* GIVEN DATA *
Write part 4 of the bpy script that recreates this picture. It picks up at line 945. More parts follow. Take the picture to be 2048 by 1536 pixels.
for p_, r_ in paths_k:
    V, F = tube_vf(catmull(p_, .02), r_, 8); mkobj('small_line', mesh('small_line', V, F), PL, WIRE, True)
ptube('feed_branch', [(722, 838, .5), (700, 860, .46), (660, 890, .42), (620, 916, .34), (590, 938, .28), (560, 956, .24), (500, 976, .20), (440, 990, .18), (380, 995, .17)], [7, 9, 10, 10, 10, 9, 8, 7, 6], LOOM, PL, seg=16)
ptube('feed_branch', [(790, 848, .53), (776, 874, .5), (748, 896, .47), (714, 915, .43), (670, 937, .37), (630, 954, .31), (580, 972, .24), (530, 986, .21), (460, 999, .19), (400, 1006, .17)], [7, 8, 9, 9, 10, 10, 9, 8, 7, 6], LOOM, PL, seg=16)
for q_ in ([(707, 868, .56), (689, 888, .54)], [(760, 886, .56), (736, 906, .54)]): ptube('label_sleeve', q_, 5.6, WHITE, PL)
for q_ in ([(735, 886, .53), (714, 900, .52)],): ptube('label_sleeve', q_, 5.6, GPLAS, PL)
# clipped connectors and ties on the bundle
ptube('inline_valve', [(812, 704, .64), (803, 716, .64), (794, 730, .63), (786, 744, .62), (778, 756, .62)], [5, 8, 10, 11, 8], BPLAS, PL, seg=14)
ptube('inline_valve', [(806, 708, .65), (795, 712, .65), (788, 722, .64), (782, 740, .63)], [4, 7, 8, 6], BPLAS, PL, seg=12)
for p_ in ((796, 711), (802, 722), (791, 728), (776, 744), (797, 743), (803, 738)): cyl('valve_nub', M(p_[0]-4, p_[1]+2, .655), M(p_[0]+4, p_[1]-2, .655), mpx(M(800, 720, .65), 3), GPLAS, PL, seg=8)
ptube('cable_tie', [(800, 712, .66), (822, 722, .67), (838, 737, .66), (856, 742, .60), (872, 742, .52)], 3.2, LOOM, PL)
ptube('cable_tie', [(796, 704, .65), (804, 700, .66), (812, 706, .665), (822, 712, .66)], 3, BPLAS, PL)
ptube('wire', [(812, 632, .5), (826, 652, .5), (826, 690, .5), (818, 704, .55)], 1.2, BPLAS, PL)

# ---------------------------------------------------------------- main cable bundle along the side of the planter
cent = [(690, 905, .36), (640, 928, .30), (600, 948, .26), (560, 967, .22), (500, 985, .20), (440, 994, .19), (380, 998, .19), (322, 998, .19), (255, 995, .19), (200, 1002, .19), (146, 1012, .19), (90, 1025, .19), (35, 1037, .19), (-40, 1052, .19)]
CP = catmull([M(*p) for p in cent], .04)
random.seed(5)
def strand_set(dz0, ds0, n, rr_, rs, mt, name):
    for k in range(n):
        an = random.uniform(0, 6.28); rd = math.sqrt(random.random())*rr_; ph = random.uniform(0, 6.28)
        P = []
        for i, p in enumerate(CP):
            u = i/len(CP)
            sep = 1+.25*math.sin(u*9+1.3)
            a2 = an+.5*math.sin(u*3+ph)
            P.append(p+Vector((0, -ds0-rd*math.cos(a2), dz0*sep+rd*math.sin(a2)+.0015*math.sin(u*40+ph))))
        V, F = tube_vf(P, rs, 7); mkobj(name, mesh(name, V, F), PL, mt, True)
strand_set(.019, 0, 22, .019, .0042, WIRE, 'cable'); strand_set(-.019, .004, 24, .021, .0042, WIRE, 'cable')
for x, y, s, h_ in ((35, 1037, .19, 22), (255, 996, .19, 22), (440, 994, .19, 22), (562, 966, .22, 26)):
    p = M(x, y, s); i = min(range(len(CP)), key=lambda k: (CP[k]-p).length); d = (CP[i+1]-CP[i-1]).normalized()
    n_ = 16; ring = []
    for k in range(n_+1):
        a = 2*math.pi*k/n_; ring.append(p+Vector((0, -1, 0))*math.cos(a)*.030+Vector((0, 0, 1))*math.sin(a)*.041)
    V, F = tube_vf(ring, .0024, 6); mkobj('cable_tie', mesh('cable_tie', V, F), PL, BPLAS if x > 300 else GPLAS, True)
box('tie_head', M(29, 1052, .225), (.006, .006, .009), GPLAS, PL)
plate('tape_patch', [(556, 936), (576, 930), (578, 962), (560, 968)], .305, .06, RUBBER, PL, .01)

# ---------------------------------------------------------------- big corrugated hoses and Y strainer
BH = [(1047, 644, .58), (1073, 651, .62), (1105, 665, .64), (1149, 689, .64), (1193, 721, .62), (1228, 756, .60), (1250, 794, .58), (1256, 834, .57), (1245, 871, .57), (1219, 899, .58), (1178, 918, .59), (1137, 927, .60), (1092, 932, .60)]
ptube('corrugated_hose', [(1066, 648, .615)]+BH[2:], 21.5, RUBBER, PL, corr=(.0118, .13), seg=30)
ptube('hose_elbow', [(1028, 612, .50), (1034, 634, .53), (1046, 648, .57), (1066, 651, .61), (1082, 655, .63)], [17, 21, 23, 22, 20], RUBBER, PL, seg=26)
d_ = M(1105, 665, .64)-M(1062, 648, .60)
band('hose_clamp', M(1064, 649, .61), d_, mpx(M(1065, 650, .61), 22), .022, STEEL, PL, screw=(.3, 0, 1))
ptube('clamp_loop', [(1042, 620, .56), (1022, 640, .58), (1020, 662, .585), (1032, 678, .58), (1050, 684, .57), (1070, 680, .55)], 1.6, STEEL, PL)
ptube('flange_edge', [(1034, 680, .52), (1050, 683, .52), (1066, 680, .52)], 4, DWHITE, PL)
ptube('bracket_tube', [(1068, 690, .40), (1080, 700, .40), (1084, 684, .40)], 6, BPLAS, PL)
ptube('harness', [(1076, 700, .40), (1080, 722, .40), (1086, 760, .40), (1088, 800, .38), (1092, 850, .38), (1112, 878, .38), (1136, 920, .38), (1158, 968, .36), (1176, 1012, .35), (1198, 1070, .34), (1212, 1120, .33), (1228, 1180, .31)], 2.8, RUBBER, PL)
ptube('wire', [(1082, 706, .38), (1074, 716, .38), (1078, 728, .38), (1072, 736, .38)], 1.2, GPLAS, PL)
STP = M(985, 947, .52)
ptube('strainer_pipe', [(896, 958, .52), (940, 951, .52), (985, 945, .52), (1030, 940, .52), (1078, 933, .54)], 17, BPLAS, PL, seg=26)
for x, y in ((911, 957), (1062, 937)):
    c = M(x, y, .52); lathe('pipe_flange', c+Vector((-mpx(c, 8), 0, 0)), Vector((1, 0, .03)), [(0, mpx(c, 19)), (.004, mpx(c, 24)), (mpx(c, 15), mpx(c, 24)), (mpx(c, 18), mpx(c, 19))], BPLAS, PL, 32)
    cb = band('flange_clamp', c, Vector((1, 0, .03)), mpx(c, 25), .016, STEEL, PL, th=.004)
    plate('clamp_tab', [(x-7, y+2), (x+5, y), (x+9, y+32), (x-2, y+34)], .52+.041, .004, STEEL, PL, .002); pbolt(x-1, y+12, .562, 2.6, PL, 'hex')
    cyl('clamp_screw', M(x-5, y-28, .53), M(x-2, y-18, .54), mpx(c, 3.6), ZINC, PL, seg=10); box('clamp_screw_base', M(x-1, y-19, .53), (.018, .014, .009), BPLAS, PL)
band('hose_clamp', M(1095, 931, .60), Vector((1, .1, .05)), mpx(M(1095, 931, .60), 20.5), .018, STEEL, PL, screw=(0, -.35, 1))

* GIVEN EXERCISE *
Give the listing above again, word for word.

* SOLUTION FOR THIS PROBLEM *
Write part 4 of the bpy script that recreates this picture. It picks up at line 945. More parts follow. Take the picture to be 2048 by 1536 pixels.
for p_, r_ in paths_k:
    V, F = tube_vf(catmull(p_, .02), r_, 8); mkobj('small_line', mesh('small_line', V, F), PL, WIRE, True)
ptube('feed_branch', [(722, 838, .5), (700, 860, .46), (660, 890, .42), (620, 916, .34), (590, 938, .28), (560, 956, .24), (500, 976, .20), (440, 990, .18), (380, 995, .17)], [7, 9, 10, 10, 10, 9, 8, 7, 6], LOOM, PL, seg=16)
ptube('feed_branch', [(790, 848, .53), (776, 874, .5), (748, 896, .47), (714, 915, .43), (670, 937, .37), (630, 954, .31), (580, 972, .24), (530, 986, .21), (460, 999, .19), (400, 1006, .17)], [7, 8, 9, 9, 10, 10, 9, 8, 7, 6], LOOM, PL, seg=16)
for q_ in ([(707, 868, .56), (689, 888, .54)], [(760, 886, .56), (736, 906, .54)]): ptube('label_sleeve', q_, 5.6, WHITE, PL)
for q_ in ([(735, 886, .53), (714, 900, .52)],): ptube('label_sleeve', q_, 5.6, GPLAS, PL)
# clipped connectors and ties on the bundle
ptube('inline_valve', [(812, 704, .64), (803, 716, .64), (794, 730, .63), (786, 744, .62), (778, 756, .62)], [5, 8, 10, 11, 8], BPLAS, PL, seg=14)
ptube('inline_valve', [(806, 708, .65), (795, 712, .65), (788, 722, .64), (782, 740, .63)], [4, 7, 8, 6], BPLAS, PL, seg=12)
for p_ in ((796, 711), (802, 722), (791, 728), (776, 744), (797, 743), (803, 738)): cyl('valve_nub', M(p_[0]-4, p_[1]+2, .655), M(p_[0]+4, p_[1]-2, .655), mpx(M(800, 720, .65), 3), GPLAS, PL, seg=8)
ptube('cable_tie', [(800, 712, .66), (822, 722, .67), (838, 737, .66), (856, 742, .60), (872, 742, .52)], 3.2, LOOM, PL)
ptube('cable_tie', [(796, 704, .65), (804, 700, .66), (812, 706, .665), (822, 712, .66)], 3, BPLAS, PL)
ptube('wire', [(812, 632, .5), (826, 652, .5), (826, 690, .5), (818, 704, .55)], 1.2, BPLAS, PL)

# ---------------------------------------------------------------- main cable bundle along the side of the planter
cent = [(690, 905, .36), (640, 928, .30), (600, 948, .26), (560, 967, .22), (500, 985, .20), (440, 994, .19), (380, 998, .19), (322, 998, .19), (255, 995, .19), (200, 1002, .19), (146, 1012, .19), (90, 1025, .19), (35, 1037, .19), (-40, 1052, .19)]
CP = catmull([M(*p) for p in cent], .04)
random.seed(5)
def strand_set(dz0, ds0, n, rr_, rs, mt, name):
    for k in range(n):
        an = random.uniform(0, 6.28); rd = math.sqrt(random.random())*rr_; ph = random.uniform(0, 6.28)
        P = []
        for i, p in enumerate(CP):
            u = i/len(CP)
            sep = 1+.25*math.sin(u*9+1.3)
            a2 = an+.5*math.sin(u*3+ph)
            P.append(p+Vector((0, -ds0-rd*math.cos(a2), dz0*sep+rd*math.sin(a2)+.0015*math.sin(u*40+ph))))
        V, F = tube_vf(P, rs, 7); mkobj(name, mesh(name, V, F), PL, mt, True)
strand_set(.019, 0, 22, .019, .0042, WIRE, 'cable'); strand_set(-.019, .004, 24, .021, .0042, WIRE, 'cable')
for x, y, s, h_ in ((35, 1037, .19, 22), (255, 996, .19, 22), (440, 994, .19, 22), (562, 966, .22, 26)):
    p = M(x, y, s); i = min(range(len(CP)), key=lambda k: (CP[k]-p).length); d = (CP[i+1]-CP[i-1]).normalized()
    n_ = 16; ring = []
    for k in range(n_+1):
        a = 2*math.pi*k/n_; ring.append(p+Vector((0, -1, 0))*math.cos(a)*.030+Vector((0, 0, 1))*math.sin(a)*.041)
    V, F = tube_vf(ring, .0024, 6); mkobj('cable_tie', mesh('cable_tie', V, F), PL, BPLAS if x > 300 else GPLAS, True)
box('tie_head', M(29, 1052, .225), (.006, .006, .009), GPLAS, PL)
plate('tape_patch', [(556, 936), (576, 930), (578, 962), (560, 968)], .305, .06, RUBBER, PL, .01)

# ---------------------------------------------------------------- big corrugated hoses and Y strainer
BH = [(1047, 644, .58), (1073, 651, .62), (1105, 665, .64), (1149, 689, .64), (1193, 721, .62), (1228, 756, .60), (1250, 794, .58), (1256, 834, .57), (1245, 871, .57), (1219, 899, .58), (1178, 918, .59), (1137, 927, .60), (1092, 932, .60)]
ptube('corrugated_hose', [(1066, 648, .615)]+BH[2:], 21.5, RUBBER, PL, corr=(.0118, .13), seg=30)
ptube('hose_elbow', [(1028, 612, .50), (1034, 634, .53), (1046, 648, .57), (1066, 651, .61), (1082, 655, .63)], [17, 21, 23, 22, 20], RUBBER, PL, seg=26)
d_ = M(1105, 665, .64)-M(1062, 648, .60)
band('hose_clamp', M(1064, 649, .61), d_, mpx(M(1065, 650, .61), 22), .022, STEEL, PL, screw=(.3, 0, 1))
ptube('clamp_loop', [(1042, 620, .56), (1022, 640, .58), (1020, 662, .585), (1032, 678, .58), (1050, 684, .57), (1070, 680, .55)], 1.6, STEEL, PL)
ptube('flange_edge', [(1034, 680, .52), (1050, 683, .52), (1066, 680, .52)], 4, DWHITE, PL)
ptube('bracket_tube', [(1068, 690, .40), (1080, 700, .40), (1084, 684, .40)], 6, BPLAS, PL)
ptube('harness', [(1076, 700, .40), (1080, 722, .40), (1086, 760, .40), (1088, 800, .38), (1092, 850, .38), (1112, 878, .38), (1136, 920, .38), (1158, 968, .36), (1176, 1012, .35), (1198, 1070, .34), (1212, 1120, .33), (1228, 1180, .31)], 2.8, RUBBER, PL)
ptube('wire', [(1082, 706, .38), (1074, 716, .38), (1078, 728, .38), (1072, 736, .38)], 1.2, GPLAS, PL)
STP = M(985, 947, .52)
ptube('strainer_pipe', [(896, 958, .52), (940, 951, .52), (985, 945, .52), (1030, 940, .52), (1078, 933, .54)], 17, BPLAS, PL, seg=26)
for x, y in ((911, 957), (1062, 937)):
    c = M(x, y, .52); lathe('pipe_flange', c+Vector((-mpx(c, 8), 0, 0)), Vector((1, 0, .03)), [(0, mpx(c, 19)), (.004, mpx(c, 24)), (mpx(c, 15), mpx(c, 24)), (mpx(c, 18), mpx(c, 19))], BPLAS, PL, 32)
    cb = band('flange_clamp', c, Vector((1, 0, .03)), mpx(c, 25), .016, STEEL, PL, th=.004)
    plate('clamp_tab', [(x-7, y+2), (x+5, y), (x+9, y+32), (x-2, y+34)], .52+.041, .004, STEEL, PL, .002); pbolt(x-1, y+12, .562, 2.6, PL, 'hex')
    cyl('clamp_screw', M(x-5, y-28, .53), M(x-2, y-18, .54), mpx(c, 3.6), ZINC, PL, seg=10); box('clamp_screw_base', M(x-1, y-19, .53), (.018, .014, .009), BPLAS, PL)
band('hose_clamp', M(1095, 931, .60), Vector((1, .1, .05)), mpx(M(1095, 931, .60), 20.5), .018, STEEL, PL, screw=(0, -.35, 1))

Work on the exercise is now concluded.